Copy all lines holding the word "scene" from the entries.

Dataset rows
------------

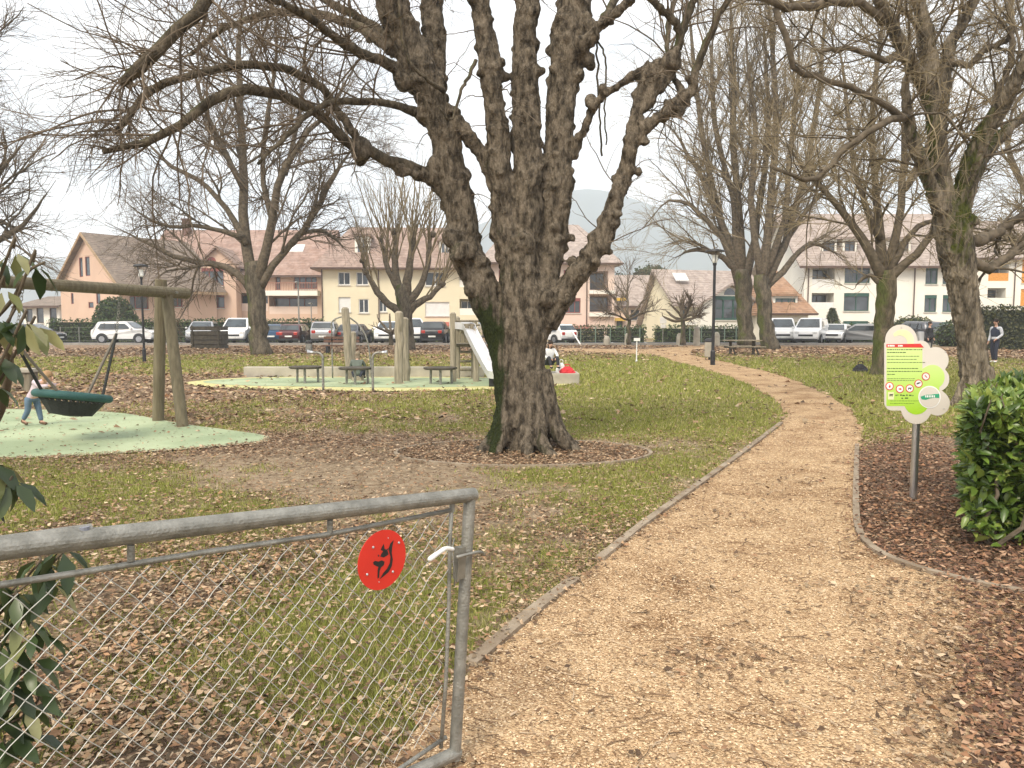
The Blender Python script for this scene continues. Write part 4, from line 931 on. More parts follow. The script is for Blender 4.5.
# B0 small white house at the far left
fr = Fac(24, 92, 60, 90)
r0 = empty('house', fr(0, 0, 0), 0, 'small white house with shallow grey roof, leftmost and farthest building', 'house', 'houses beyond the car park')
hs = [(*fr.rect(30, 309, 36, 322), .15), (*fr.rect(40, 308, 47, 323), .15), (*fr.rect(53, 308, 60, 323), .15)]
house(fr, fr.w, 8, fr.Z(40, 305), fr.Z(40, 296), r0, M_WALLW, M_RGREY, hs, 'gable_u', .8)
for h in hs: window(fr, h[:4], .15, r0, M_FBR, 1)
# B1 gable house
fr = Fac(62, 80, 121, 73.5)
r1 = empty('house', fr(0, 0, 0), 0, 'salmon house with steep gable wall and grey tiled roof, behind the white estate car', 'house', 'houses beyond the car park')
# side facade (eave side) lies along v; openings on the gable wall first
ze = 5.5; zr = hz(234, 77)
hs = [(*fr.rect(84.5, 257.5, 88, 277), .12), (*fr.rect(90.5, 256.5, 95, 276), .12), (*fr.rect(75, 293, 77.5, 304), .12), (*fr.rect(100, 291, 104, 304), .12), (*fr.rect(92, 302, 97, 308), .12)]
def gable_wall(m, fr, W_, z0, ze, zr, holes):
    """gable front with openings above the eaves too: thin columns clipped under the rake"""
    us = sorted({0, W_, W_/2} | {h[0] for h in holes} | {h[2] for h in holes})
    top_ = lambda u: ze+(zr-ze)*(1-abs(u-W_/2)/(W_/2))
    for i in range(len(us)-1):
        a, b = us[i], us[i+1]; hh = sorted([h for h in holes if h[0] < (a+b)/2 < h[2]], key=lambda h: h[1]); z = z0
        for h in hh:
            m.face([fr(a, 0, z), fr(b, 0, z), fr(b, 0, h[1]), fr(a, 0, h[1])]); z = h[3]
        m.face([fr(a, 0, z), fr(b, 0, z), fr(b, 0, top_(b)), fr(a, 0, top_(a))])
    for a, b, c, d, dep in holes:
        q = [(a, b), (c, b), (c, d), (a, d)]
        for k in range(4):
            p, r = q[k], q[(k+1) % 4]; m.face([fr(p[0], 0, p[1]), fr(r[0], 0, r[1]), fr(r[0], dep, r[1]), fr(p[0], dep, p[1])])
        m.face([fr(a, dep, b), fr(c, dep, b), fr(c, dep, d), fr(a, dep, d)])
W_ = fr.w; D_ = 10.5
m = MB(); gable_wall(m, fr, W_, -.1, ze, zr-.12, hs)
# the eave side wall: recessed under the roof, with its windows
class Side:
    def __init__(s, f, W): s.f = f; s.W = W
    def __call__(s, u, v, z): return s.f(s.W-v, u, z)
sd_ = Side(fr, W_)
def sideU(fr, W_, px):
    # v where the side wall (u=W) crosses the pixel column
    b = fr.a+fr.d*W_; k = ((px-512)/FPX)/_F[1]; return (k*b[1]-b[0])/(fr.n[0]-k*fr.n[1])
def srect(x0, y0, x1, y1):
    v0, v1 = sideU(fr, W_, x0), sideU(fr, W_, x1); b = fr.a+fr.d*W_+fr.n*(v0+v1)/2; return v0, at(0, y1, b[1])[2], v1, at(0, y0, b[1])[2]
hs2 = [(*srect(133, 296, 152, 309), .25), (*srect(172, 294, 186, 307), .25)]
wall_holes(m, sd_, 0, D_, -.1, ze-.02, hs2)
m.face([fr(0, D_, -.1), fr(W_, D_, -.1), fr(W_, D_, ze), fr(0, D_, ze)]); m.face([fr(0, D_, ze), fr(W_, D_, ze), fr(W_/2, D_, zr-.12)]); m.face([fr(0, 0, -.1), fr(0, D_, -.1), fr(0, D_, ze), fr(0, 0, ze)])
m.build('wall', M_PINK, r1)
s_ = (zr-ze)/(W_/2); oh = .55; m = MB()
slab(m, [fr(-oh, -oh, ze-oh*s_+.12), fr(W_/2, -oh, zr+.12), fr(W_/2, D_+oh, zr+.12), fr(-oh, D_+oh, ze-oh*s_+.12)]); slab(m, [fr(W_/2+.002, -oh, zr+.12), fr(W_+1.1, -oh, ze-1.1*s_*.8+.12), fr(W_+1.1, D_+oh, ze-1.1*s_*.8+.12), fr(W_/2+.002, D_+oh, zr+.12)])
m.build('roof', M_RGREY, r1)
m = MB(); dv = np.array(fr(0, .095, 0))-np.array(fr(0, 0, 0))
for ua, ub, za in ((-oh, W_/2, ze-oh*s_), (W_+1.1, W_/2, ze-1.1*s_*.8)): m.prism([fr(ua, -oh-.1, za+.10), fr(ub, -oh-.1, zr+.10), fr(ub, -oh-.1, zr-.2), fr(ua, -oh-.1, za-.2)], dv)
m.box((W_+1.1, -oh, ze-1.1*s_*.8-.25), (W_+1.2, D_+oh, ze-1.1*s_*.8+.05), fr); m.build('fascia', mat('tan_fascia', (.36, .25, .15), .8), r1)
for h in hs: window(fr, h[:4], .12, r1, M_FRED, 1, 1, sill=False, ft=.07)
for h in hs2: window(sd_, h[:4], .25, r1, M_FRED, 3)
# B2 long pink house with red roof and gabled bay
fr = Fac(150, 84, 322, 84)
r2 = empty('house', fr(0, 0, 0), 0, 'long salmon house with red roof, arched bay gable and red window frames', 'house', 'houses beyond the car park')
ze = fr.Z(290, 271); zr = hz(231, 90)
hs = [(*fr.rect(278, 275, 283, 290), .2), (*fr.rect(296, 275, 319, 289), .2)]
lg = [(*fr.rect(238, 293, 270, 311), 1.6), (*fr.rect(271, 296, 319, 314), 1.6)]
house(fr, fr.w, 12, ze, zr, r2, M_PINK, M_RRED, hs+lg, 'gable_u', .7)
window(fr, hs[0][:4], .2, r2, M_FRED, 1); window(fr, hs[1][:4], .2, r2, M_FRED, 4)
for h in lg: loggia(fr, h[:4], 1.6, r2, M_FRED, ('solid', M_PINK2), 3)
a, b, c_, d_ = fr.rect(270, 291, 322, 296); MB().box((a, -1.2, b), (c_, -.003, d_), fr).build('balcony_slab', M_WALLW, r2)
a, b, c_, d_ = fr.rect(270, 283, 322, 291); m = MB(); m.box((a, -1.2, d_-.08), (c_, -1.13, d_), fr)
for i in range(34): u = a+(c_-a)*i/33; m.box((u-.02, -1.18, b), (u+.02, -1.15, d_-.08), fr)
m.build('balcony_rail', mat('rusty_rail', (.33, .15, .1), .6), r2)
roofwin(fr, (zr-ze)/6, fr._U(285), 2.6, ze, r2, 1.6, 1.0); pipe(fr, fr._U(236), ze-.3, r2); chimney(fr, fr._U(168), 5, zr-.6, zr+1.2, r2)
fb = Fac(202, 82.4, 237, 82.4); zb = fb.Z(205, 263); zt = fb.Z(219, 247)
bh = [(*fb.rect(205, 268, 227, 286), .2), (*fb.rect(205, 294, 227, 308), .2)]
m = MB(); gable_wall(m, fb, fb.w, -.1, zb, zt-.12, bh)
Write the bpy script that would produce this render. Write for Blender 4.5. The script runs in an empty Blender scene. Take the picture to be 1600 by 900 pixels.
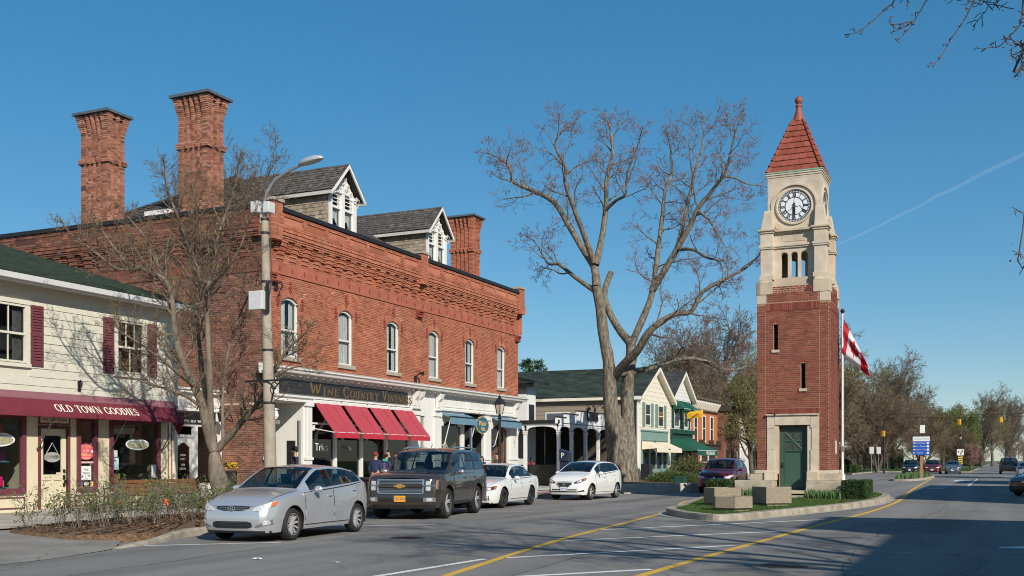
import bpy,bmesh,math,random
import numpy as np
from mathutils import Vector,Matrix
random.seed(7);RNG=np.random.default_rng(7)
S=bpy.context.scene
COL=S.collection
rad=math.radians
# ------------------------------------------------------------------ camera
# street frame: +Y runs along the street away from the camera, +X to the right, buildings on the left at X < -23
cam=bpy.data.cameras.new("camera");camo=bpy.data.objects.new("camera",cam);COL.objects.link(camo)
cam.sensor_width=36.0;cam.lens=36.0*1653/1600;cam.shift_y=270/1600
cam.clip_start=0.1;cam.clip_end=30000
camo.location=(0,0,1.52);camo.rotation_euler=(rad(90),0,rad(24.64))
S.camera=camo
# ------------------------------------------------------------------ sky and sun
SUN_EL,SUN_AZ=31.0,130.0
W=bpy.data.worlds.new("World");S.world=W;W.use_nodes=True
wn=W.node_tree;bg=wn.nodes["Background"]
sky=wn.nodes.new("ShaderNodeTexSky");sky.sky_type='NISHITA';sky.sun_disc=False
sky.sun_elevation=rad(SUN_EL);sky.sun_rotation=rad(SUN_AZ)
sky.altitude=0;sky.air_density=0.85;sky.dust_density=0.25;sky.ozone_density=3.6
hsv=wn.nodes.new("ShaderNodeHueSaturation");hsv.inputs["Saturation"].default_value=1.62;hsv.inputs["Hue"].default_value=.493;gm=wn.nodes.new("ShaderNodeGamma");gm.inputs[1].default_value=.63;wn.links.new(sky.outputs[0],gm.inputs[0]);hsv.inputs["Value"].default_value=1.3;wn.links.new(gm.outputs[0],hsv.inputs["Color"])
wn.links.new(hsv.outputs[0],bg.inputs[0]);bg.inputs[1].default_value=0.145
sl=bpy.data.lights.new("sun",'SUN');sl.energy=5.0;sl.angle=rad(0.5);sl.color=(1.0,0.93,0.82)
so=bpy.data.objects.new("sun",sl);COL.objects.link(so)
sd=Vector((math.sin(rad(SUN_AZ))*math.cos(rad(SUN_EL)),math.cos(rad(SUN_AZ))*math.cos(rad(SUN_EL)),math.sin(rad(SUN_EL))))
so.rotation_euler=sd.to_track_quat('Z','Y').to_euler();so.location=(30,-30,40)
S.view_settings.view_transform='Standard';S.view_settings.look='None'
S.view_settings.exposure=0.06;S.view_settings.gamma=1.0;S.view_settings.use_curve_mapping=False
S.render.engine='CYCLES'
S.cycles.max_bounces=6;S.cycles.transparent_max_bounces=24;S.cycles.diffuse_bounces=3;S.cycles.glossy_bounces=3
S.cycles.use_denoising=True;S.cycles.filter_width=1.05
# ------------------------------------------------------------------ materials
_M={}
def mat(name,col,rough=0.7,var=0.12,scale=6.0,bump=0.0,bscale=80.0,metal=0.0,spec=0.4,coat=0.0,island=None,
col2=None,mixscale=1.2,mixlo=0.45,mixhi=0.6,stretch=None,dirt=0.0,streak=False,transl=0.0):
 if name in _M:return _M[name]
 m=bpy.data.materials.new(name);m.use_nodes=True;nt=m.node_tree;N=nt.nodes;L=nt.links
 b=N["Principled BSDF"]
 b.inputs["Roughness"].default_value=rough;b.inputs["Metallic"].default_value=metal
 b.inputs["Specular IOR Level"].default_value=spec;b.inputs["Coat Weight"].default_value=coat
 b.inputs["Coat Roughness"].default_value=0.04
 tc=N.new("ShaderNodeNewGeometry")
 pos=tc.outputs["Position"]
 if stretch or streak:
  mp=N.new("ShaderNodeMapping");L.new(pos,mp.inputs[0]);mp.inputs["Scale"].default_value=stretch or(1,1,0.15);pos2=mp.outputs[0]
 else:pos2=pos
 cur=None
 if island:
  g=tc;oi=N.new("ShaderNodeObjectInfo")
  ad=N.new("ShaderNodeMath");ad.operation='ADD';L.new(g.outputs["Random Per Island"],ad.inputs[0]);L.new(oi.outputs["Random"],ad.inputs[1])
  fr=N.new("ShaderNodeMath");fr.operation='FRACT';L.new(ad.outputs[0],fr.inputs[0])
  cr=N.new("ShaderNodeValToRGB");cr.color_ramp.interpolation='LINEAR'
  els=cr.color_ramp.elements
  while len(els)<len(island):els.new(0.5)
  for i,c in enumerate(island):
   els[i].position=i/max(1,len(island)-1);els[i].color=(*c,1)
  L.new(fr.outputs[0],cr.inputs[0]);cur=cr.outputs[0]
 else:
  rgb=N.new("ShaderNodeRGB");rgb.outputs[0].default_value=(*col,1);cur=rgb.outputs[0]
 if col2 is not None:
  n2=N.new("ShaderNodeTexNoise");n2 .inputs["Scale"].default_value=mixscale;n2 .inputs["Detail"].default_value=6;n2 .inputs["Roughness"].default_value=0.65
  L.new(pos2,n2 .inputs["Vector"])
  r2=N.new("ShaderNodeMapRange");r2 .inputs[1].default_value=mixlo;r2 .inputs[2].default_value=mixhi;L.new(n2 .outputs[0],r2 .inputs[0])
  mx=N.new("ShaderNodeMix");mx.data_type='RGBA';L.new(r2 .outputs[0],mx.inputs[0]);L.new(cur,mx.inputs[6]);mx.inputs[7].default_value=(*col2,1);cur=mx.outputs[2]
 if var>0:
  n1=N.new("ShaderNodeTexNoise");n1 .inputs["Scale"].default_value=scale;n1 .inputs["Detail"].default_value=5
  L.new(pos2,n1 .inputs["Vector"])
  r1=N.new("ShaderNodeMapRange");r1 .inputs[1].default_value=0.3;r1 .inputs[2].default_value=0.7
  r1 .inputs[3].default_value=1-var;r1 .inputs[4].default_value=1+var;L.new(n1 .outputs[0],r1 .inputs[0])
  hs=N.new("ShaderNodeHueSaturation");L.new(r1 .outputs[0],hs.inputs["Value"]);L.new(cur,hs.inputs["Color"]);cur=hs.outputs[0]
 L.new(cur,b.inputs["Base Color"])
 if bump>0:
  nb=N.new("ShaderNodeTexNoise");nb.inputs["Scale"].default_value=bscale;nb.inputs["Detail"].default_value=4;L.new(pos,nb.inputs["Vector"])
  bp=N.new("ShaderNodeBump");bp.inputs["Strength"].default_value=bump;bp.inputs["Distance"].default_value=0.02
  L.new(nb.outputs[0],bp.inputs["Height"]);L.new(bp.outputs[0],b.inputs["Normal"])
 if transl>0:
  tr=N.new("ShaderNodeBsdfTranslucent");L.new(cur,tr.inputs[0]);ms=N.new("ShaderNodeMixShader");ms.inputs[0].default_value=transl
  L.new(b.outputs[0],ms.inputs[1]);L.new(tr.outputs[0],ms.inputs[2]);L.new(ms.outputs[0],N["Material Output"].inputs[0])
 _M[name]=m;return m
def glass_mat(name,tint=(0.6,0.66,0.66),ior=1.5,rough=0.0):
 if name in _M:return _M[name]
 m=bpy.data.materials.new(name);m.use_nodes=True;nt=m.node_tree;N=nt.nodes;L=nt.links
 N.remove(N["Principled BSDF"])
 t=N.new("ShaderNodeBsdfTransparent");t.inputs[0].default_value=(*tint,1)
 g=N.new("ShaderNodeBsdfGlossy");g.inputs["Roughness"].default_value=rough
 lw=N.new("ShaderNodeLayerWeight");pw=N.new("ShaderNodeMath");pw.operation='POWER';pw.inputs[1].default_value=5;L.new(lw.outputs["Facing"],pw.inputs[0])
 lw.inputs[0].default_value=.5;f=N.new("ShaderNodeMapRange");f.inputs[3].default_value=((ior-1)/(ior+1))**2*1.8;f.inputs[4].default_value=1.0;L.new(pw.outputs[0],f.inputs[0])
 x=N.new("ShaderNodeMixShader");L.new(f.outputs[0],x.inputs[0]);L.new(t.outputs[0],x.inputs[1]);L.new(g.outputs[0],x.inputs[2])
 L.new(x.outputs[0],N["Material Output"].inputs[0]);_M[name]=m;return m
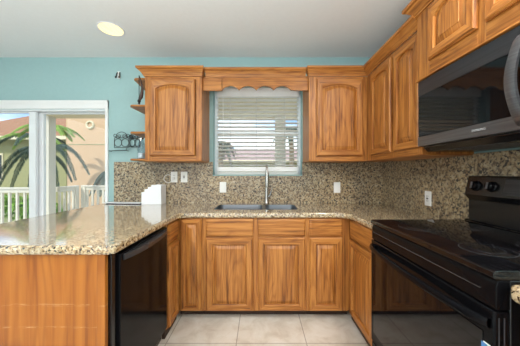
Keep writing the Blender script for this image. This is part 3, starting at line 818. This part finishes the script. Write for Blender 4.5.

------------

● Problem solution
The Blender Python script for this scene continues. Write part 4, from line 931 on. More parts follow. The script is for Blender 4.5.
Write the bpy script that would produce this render. Write for Blender 4.5. The script runs in an empty Blender scene. Take the picture to be 1600 by 900 pixels.
S=bpy.context.scene